━━━━━ Dataset excerpt ━━━━━

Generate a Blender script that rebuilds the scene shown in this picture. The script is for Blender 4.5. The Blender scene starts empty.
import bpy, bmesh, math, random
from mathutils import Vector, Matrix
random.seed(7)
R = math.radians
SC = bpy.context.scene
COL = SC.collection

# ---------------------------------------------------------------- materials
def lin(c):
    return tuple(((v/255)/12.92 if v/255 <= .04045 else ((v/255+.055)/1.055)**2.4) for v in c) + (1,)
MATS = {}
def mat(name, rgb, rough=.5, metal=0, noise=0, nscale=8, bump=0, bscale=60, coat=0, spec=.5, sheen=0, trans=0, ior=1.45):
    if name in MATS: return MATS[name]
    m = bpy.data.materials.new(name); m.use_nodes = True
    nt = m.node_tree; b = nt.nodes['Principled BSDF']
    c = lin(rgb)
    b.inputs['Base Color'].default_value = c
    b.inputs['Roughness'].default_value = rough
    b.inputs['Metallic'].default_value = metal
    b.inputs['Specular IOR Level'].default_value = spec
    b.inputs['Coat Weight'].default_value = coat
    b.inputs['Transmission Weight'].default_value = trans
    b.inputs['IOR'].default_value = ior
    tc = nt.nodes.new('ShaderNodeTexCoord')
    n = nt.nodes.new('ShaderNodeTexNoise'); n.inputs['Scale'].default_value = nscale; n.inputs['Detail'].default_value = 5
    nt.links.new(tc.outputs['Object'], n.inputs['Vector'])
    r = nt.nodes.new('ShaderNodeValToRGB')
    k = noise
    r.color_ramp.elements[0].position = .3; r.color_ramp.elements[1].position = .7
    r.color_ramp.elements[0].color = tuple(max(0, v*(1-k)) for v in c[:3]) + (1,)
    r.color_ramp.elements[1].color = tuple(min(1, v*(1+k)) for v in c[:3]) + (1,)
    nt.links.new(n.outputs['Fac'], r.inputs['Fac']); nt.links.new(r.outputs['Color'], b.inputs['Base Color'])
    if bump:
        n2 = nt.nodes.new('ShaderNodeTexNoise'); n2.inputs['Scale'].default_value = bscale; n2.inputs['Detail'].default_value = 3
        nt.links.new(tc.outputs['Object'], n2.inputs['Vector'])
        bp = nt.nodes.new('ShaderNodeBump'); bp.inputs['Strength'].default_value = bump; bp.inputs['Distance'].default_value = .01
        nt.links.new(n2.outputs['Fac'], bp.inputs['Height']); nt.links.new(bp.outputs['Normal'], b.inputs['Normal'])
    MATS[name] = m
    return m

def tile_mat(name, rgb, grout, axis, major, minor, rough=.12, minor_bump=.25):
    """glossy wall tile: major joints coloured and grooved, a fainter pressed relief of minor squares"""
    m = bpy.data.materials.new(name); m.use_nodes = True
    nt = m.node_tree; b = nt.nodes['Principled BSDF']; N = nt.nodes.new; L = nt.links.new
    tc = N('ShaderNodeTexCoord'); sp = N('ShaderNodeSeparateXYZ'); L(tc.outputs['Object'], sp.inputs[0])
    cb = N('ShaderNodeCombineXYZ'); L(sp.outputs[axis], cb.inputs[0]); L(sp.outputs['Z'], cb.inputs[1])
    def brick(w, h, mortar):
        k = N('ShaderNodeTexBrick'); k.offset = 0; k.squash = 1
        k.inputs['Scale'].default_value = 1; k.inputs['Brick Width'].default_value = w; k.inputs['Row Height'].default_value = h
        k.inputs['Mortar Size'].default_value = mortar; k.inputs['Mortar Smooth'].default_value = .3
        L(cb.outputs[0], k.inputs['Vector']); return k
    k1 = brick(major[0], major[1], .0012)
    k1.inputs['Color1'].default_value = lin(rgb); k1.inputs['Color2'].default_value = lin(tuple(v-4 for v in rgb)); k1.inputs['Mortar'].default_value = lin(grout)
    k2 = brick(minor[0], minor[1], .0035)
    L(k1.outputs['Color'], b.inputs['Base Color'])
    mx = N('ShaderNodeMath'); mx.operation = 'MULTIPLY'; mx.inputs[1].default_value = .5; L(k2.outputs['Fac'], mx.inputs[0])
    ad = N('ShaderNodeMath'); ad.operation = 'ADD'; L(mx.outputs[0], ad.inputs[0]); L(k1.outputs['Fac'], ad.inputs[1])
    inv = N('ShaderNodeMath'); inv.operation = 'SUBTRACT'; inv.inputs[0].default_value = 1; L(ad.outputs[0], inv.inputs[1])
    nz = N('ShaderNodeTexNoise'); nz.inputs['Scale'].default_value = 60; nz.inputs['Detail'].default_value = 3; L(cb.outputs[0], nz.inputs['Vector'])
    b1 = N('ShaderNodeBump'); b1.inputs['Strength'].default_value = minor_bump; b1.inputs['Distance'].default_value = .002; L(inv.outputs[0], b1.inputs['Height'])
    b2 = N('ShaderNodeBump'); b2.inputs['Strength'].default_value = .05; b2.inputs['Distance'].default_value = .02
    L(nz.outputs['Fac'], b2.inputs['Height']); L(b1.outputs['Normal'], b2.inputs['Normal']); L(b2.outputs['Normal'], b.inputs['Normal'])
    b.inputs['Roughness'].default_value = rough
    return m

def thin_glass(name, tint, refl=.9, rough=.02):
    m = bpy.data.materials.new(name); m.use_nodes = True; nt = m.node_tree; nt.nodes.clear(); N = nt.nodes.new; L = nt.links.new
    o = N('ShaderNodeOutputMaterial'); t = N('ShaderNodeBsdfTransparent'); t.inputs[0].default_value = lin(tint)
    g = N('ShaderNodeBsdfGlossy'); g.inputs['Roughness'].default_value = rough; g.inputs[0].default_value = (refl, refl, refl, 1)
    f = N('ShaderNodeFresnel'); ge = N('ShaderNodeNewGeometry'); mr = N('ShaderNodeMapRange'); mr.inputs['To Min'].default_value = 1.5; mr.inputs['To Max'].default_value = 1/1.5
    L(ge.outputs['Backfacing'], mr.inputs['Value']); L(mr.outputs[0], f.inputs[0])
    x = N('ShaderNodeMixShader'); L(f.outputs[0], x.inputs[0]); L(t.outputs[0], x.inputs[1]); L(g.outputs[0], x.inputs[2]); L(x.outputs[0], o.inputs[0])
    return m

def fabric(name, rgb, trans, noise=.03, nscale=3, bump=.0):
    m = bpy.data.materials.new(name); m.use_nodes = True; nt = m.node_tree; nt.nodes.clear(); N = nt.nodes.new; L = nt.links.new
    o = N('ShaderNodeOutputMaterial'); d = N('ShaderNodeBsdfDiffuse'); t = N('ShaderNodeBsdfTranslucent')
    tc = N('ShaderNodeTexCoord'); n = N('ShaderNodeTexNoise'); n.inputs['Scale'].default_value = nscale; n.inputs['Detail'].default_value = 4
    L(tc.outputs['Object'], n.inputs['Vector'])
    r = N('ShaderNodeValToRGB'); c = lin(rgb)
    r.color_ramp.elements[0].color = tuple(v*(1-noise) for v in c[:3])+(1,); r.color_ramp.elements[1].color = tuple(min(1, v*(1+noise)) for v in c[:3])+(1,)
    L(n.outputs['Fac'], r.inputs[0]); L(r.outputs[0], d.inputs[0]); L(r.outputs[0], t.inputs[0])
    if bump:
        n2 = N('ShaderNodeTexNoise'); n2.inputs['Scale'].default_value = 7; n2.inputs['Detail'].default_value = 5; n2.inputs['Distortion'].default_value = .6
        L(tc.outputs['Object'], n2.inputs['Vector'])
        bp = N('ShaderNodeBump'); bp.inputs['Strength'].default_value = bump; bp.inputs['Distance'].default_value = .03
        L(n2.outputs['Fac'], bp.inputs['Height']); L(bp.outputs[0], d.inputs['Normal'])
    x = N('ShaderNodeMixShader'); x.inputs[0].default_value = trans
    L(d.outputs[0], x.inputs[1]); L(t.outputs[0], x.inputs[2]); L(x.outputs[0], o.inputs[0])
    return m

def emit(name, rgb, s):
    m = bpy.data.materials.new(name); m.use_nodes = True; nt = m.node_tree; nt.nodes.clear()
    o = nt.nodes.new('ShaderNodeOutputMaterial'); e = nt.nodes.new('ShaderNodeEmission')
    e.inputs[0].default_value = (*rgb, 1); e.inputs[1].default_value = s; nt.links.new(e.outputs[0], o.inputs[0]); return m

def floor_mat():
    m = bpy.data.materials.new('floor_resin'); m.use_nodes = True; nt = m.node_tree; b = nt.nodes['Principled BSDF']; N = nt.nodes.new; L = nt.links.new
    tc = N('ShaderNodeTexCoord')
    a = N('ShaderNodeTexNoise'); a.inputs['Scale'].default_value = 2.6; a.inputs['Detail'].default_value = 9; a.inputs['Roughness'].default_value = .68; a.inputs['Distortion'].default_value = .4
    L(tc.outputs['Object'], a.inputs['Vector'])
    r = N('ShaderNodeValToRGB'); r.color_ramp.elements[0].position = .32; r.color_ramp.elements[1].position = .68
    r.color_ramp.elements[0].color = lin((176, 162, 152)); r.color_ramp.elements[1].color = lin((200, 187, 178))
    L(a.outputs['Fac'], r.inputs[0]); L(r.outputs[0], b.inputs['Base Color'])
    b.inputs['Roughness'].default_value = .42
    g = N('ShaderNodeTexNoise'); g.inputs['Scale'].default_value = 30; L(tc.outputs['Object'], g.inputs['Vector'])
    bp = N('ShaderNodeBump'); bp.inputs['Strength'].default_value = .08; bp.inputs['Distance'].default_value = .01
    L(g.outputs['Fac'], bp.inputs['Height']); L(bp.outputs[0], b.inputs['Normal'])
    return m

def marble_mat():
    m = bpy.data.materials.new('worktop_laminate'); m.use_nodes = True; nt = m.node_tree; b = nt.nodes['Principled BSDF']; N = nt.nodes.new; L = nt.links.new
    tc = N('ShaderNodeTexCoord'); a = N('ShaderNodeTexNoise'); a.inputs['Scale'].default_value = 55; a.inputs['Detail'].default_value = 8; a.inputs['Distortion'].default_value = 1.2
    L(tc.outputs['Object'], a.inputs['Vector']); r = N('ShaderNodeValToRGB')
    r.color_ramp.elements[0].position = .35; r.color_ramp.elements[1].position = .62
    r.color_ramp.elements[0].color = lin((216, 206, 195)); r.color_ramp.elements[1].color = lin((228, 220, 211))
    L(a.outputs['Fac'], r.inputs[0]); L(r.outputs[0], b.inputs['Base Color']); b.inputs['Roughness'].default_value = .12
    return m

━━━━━

**The exercise**: Scan the data for the word "scene" and copy every line where it shows up.

**Exercise response**:
Generate a Blender script that rebuilds the scene shown in this picture. The script is for Blender 4.5. The Blender scene starts empty.
SC = bpy.context.scene